── Given data ──
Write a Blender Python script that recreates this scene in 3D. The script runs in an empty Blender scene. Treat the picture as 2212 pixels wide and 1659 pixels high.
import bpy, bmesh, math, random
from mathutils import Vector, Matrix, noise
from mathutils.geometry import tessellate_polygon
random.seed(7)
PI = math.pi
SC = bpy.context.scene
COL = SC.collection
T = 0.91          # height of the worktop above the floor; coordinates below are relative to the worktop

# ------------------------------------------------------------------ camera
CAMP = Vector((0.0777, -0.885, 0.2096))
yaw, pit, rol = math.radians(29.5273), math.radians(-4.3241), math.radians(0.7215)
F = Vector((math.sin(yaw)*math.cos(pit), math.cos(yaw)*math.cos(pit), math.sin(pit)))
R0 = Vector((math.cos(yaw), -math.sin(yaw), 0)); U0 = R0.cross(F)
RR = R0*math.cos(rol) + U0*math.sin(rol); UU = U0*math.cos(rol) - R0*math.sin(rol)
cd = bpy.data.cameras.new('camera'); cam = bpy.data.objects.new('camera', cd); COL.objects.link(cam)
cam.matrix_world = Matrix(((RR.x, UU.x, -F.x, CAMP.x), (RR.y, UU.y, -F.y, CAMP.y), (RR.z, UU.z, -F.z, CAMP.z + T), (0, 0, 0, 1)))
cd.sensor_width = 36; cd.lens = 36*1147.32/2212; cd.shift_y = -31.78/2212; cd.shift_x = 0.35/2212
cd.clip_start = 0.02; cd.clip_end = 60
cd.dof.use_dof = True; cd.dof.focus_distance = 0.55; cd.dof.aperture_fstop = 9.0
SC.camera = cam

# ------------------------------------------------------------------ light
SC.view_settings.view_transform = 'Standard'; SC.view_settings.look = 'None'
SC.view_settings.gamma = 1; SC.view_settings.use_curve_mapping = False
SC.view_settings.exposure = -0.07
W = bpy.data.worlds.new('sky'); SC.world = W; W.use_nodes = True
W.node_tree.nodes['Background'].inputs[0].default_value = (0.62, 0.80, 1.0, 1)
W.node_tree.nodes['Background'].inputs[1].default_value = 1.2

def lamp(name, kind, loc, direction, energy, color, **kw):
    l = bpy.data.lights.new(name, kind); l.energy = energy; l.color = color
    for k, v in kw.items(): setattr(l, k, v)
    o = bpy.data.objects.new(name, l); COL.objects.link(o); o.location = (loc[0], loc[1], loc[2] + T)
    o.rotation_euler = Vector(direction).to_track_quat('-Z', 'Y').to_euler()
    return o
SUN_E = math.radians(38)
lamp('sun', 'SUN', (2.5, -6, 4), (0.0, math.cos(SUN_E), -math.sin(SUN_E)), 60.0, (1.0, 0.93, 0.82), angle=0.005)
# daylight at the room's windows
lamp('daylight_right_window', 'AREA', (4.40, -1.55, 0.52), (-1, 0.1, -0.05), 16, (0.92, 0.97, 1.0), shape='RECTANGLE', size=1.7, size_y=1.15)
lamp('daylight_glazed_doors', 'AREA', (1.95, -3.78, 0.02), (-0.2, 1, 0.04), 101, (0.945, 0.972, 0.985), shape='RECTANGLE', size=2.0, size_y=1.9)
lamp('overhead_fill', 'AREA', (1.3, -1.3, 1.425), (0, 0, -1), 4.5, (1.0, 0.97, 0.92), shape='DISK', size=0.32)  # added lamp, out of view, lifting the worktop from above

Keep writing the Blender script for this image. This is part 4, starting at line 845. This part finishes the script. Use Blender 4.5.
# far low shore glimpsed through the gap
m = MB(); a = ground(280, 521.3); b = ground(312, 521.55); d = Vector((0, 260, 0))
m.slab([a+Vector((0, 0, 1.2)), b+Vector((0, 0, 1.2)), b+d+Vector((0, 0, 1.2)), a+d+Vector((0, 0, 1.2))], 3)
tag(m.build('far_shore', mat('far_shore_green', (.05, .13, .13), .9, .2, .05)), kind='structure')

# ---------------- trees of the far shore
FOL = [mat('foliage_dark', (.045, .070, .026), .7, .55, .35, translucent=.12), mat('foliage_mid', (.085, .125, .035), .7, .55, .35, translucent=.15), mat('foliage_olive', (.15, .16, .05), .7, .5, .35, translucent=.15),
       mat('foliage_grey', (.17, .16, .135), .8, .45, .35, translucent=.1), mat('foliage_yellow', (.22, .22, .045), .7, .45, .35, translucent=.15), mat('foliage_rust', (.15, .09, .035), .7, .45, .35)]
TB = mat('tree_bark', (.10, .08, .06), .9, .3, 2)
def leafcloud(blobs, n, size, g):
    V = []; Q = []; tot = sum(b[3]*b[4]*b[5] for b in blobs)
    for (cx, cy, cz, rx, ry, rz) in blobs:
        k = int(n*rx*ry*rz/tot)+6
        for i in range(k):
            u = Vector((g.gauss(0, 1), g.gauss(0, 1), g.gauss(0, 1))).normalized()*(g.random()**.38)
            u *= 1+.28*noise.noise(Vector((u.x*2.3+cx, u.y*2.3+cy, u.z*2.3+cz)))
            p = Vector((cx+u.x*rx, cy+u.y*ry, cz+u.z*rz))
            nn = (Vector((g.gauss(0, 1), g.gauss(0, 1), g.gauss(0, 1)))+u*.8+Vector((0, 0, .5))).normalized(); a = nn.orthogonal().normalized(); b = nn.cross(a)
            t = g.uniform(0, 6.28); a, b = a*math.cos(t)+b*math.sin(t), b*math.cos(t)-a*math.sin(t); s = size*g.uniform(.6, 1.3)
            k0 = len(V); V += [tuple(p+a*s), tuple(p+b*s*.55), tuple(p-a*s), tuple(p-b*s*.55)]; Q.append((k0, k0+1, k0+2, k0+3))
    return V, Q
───
Quote only the lines running from the line that holds "Keep writing the" to the line that holds "(.05, .13, .13), .9, .2, .05)), kind='structure')", both ends included.

> Response to the exercise:
Keep writing the Blender script for this image. This is part 4, starting at line 845. This part finishes the script. Use Blender 4.5.
# far low shore glimpsed through the gap
m = MB(); a = ground(280, 521.3); b = ground(312, 521.55); d = Vector((0, 260, 0))
m.slab([a+Vector((0, 0, 1.2)), b+Vector((0, 0, 1.2)), b+d+Vector((0, 0, 1.2)), a+d+Vector((0, 0, 1.2))], 3)
tag(m.build('far_shore', mat('far_shore_green', (.05, .13, .13), .9, .2, .05)), kind='structure')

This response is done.